TASK INPUTS:
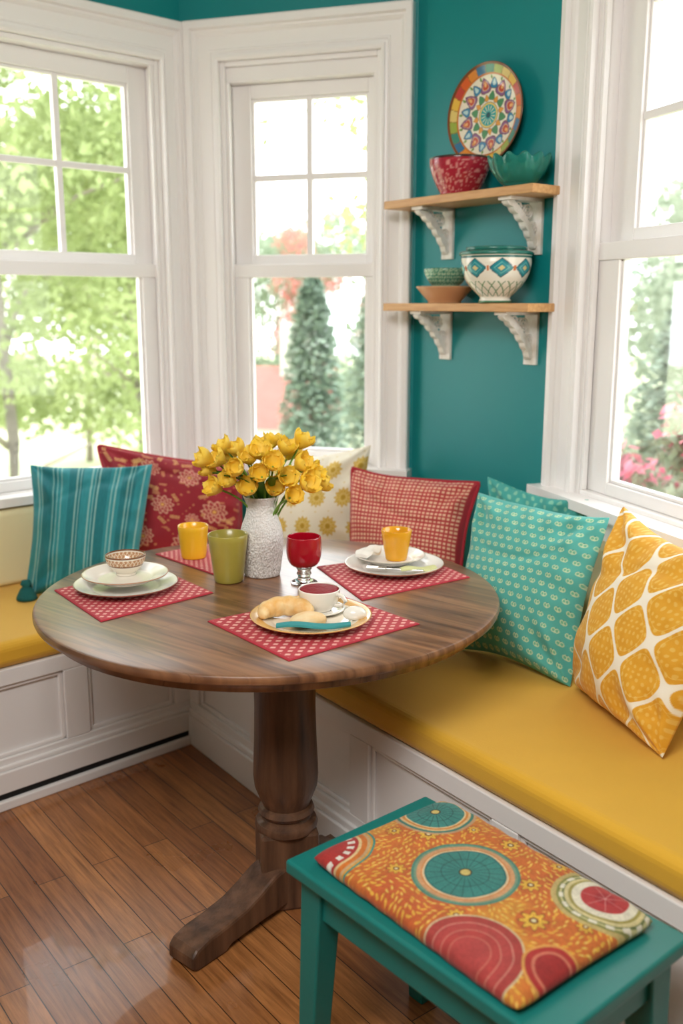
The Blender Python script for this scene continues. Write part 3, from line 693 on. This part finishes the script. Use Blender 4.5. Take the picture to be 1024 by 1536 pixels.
def cup(label,r0,r1,h,m,loc,name='cup'):
    pr=smoothprof([(0,0),(r0*.93,0),(r0,.005),(r0*.5+r1*.5,h*.5),(r1,h-.002),(r1-.0015,h),(r1-.004,h-.002),(r0-.003,.012),(0,.008)],1)
    o=lathe(name,pr,m,64,loc=loc); return setprops(o,label,'cup')
YC=mat('yellow_glaze','#f0b828',rough=.25,coat=.3); GC=mat('olive_glaze','#a89a42',rough=.3,coat=.3,var=.1)
cup('small yellow ceramic cup near the vase',.036,.044,.096,YC,(-.425,2.695,ZM))
cup('tall olive green ceramic cup in front of the vase',.038,.053,.130,GC,(-.298,2.465,ZT))
cup('yellow glass cup standing on the corner plate',.030,.043,.086,mat('amber_glass','#f4b62a',rough=.1,coat=.5,transl=.25),(.152,2.60,ZM+.0195))
def c_vase(A,r,z,J):
    c=base(A,'#f3f0ec'); n=vnoise(A*34,z*460,1)*.6+vnoise(A*70,z*800,2)*.4
    sp=sst(.48,.60,n)*sst(.22,.03,z)*.7; return mixc(c,rgb('#a0958c'),sp)
vp=smoothprof([(0,0),(.046,0),(.049,.004),(.054,.04),(.060,.09),(.056,.13),(.042,.165),(.038,.19),(.042,.205),(.049,.218),(.045,.219),(.035,.195),(.040,.165),(.050,.12),(.048,.05),(0,.01)],2)
o=lathe('vase',resample(vp,.0022),mat('speckled_ceramic','#ffffff',rough=.55,attr=True,bump=.7,bscale=180),220,c_vase,loc=(-.215,2.53,ZT)); setprops(o,'white textured ceramic vase with grey speckles','vase')
gb=empty('goblet',(-.098,2.445,ZT),0,'short red glass goblet with a clear foot','glass')
RG=mat('red_glass','#b80e24',rough=.06,trans=.2,coat=.6,ior=1.45)
lathe('goblet_bowl',smoothprof([(0,.042),(.02,.043),(.040,.055),(.047,.085),(.045,.126),(.0435,.128),(.042,.126),(.043,.085),(.036,.06),(0,.05)],2),RG,64,parent=gb)
lathe('goblet_stem',smoothprof([(0,0),(.034,0),(.036,.005),(.018,.012),(.015,.02),(.021,.028),(.015,.036),(.024,.043),(0,.044)],2),CG,48,parent=gb)
cp=empty('soup_cup',(-.052,2.175,ZM+.0075),0,'white cup of red berry sauce on the pastry plate','cup')
lathe('saucer',smoothprof([(0,0),(.045,0),(.062,.008),(.060,.011),(.045,.004),(0,.004)],1),WCER,64,parent=cp)
lathe('cup_body',smoothprof([(0,.004),(.028,.004),(.03,.008),(.045,.025),(.050,.055),(.048,.057),(.046,.055),(.042,.028),(0,.012)],2),WCER,64,parent=cp)
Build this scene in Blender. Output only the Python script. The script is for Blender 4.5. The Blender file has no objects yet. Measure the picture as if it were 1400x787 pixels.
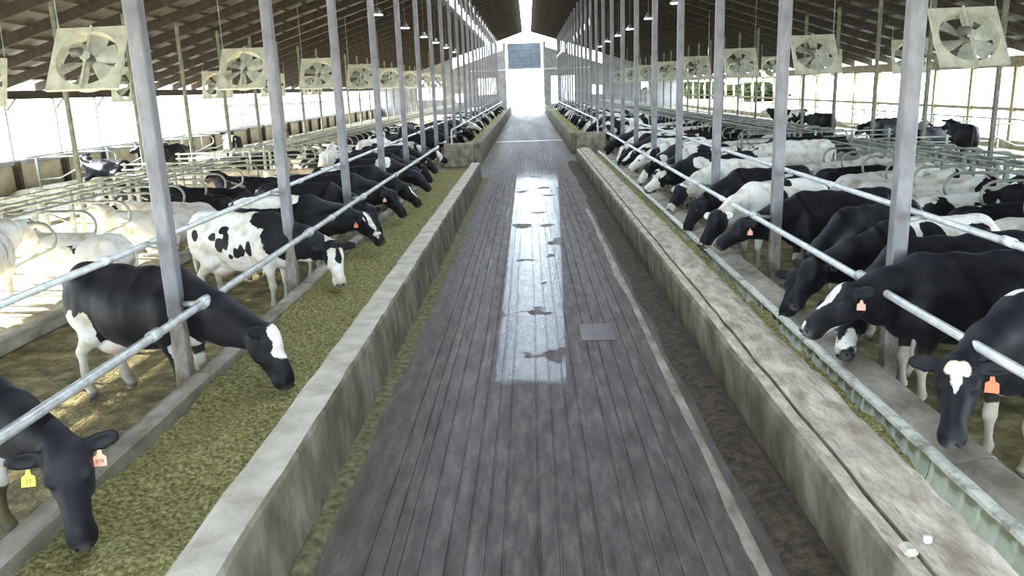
import bpy, bmesh, math, random
import numpy as np
from mathutils import Vector, Matrix
random.seed(7); RNG = np.random.default_rng(7)
S = bpy.context.scene
COL = S.collection
PI = math.pi

# ------------------------------------------------------------------ camera
F = 1100.0; CX, CY = 700.0, 393.5; VPX, VPY = 722.0, 119.0; ROLL = math.radians(1.7); EYE = 3.0
_Y = np.array([VPX - CX, VPY - CY, F]); _Y /= np.linalg.norm(_Y)
_U = np.array([-math.sin(ROLL), -math.cos(ROLL), 0.0]); _U -= _Y * (_U @ _Y); _U /= np.linalg.norm(_U)
_X = np.cross(_Y, _U); _X /= np.linalg.norm(_X)
RW = np.array([_X, _Y, _U])
cam_data = bpy.data.cameras.new('camera'); cam = bpy.data.objects.new('camera', cam_data); COL.objects.link(cam)
right, upv, back = RW @ [1, 0, 0], RW @ [0, -1, 0], RW @ [0, 0, -1]
cam.matrix_world = Matrix(((right[0], upv[0], back[0], 0), (right[1], upv[1], back[1], 0), (right[2], upv[2], back[2], EYE), (0, 0, 0, 1)))
cam_data.sensor_width = 36; cam_data.lens = F / 1400 * 36; cam_data.clip_end = 600; cam_data.clip_start = 0.05
S.camera = cam

# ------------------------------------------------------------------ light
W = bpy.data.worlds.new('world'); S.world = W; W.use_nodes = True
bg = W.node_tree.nodes['Background']
bg.inputs[0].default_value = (0.76, 0.885, 1.0, 1); bg.inputs[1].default_value = 8.0
sun = bpy.data.lights.new('sun', 'SUN'); sun.energy = 48; sun.angle = math.radians(0.6); sun.color = (1.0, 0.93, 0.82)
so = bpy.data.objects.new('sun', sun); COL.objects.link(so)
so.rotation_euler = Vector((1, -0.12, -0.268)).to_track_quat('-Z', 'Y').to_euler()
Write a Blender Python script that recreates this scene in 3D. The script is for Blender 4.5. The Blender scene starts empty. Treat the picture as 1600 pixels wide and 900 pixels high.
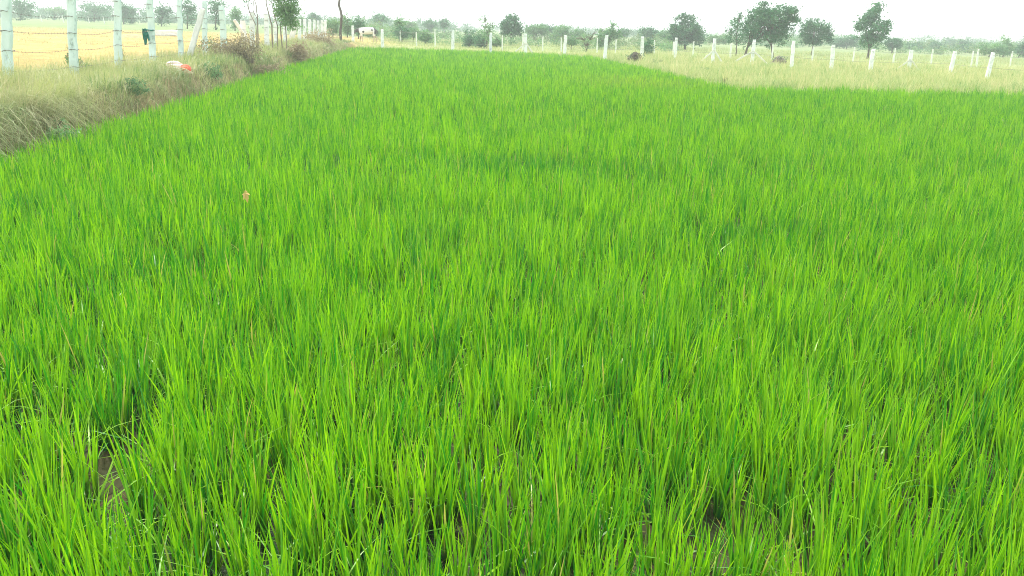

INSTRUCTIONS TO FOLLOW:
Write out every line above exactly as it is, leaving out the pictures.

EXPECTED ANSWER:
The Blender Python script for this scene continues. Write part 3, from line 693 on. This part finishes the script. Use Blender 4.5. Take the picture to be 1024 by 1536 pixels.
def cup(label,r0,r1,h,m,loc,name='cup'):
    pr=smoothprof([(0,0),(r0*.93,0),(r0,.005),(r0*.5+r1*.5,h*.5),(r1,h-.002),(r1-.0015,h),(r1-.004,h-.002),(r0-.003,.012),(0,.008)],1)
    o=lathe(name,pr,m,64,loc=loc); return setprops(o,label,'cup')
YC=mat('yellow_glaze','#f0b828',rough=.25,coat=.3); GC=mat('olive_glaze','#a89a42',rough=.3,coat=.3,var=.1)
cup('small yellow ceramic cup near the vase',.036,.044,.096,YC,(-.425,2.695,ZM))
cup('tall olive green ceramic cup in front of the vase',.038,.053,.130,GC,(-.298,2.465,ZT))
cup('yellow glass cup standing on the corner plate',.030,.043,.086,mat('amber_glass','#f4b62a',rough=.1,coat=.5,transl=.25),(.152,2.60,ZM+.0195))
def c_vase(A,r,z,J):
    c=base(A,'#f3f0ec'); n=vnoise(A*34,z*460,1)*.6+vnoise(A*70,z*800,2)*.4
    sp=sst(.48,.60,n)*sst(.22,.03,z)*.7; return mixc(c,rgb('#a0958c'),sp)
vp=smoothprof([(0,0),(.046,0),(.049,.004),(.054,.04),(.060,.09),(.056,.13),(.042,.165),(.038,.19),(.042,.205),(.049,.218),(.045,.219),(.035,.195),(.040,.165),(.050,.12),(.048,.05),(0,.01)],2)
o=lathe('vase',resample(vp,.0022),mat('speckled_ceramic','#ffffff',rough=.55,attr=True,bump=.7,bscale=180),220,c_vase,loc=(-.215,2.53,ZT)); setprops(o,'white textured ceramic vase with grey speckles','vase')
gb=empty('goblet',(-.098,2.445,ZT),0,'short red glass goblet with a clear foot','glass')
RG=mat('red_glass','#b80e24',rough=.06,trans=.2,coat=.6,ior=1.45)
lathe('goblet_bowl',smoothprof([(0,.042),(.02,.043),(.040,.055),(.047,.085),(.045,.126),(.0435,.128),(.042,.126),(.043,.085),(.036,.06),(0,.05)],2),RG,64,parent=gb)
lathe('goblet_stem',smoothprof([(0,0),(.034,0),(.036,.005),(.018,.012),(.015,.02),(.021,.028),(.015,.036),(.024,.043),(0,.044)],2),CG,48,parent=gb)
cp=empty('soup_cup',(-.052,2.175,ZM+.0075),0,'white cup of red berry sauce on the pastry plate','cup')
lathe('saucer',smoothprof([(0,0),(.045,0),(.062,.008),(.060,.011),(.045,.004),(0,.004)],1),WCER,64,parent=cp)
lathe('cup_body',smoothprof([(0,.004),(.028,.004),(.03,.008),(.045,.025),(.050,.055),(.048,.057),(.046,.055),(.042,.028),(0,.012)],2),WCER,64,parent=cp)
Build this scene in Blender. Output only the Python script. The script is for Blender 4.5. The Blender file has no objects yet. Measure the picture as if it were 1400x787 pixels.
import bpy, bmesh, math, random
import numpy as np
from mathutils import Vector, Matrix
random.seed(7); RNG = np.random.default_rng(7)
S = bpy.context.scene
COL = S.collection
PI = math.pi

# ------------------------------------------------------------------ camera
F = 1100.0; CX, CY = 700.0, 393.5; VPX, VPY = 722.0, 119.0; ROLL = math.radians(1.7); EYE = 3.0
_Y = np.array([VPX - CX, VPY - CY, F]); _Y /= np.linalg.norm(_Y)
_U = np.array([-math.sin(ROLL), -math.cos(ROLL), 0.0]); _U -= _Y * (_U @ _Y); _U /= np.linalg.norm(_U)
_X = np.cross(_Y, _U); _X /= np.linalg.norm(_X)
RW = np.array([_X, _Y, _U])
cam_data = bpy.data.cameras.new('camera'); cam = bpy.data.objects.new('camera', cam_data); COL.objects.link(cam)
right, upv, back = RW @ [1, 0, 0], RW @ [0, -1, 0], RW @ [0, 0, -1]
cam.matrix_world = Matrix(((right[0], upv[0], back[0], 0), (right[1], upv[1], back[1], 0), (right[2], upv[2], back[2], EYE), (0, 0, 0, 1)))
cam_data.sensor_width = 36; cam_data.lens = F / 1400 * 36; cam_data.clip_end = 600; cam_data.clip_start = 0.05
S.camera = cam

# ------------------------------------------------------------------ light
W = bpy.data.worlds.new('world'); S.world = W; W.use_nodes = True
bg = W.node_tree.nodes['Background']
bg.inputs[0].default_value = (0.76, 0.885, 1.0, 1); bg.inputs[1].default_value = 8.0
sun = bpy.data.lights.new('sun', 'SUN'); sun.energy = 48; sun.angle = math.radians(0.6); sun.color = (1.0, 0.93, 0.82)
so = bpy.data.objects.new('sun', sun); COL.objects.link(so)
so.rotation_euler = Vector((1, -0.12, -0.268)).to_track_quat('-Z', 'Y').to_euler()
Write a Blender Python script that recreates this scene in 3D. The script is for Blender 4.5. The Blender scene starts empty. Treat the picture as 1600 pixels wide and 900 pixels high.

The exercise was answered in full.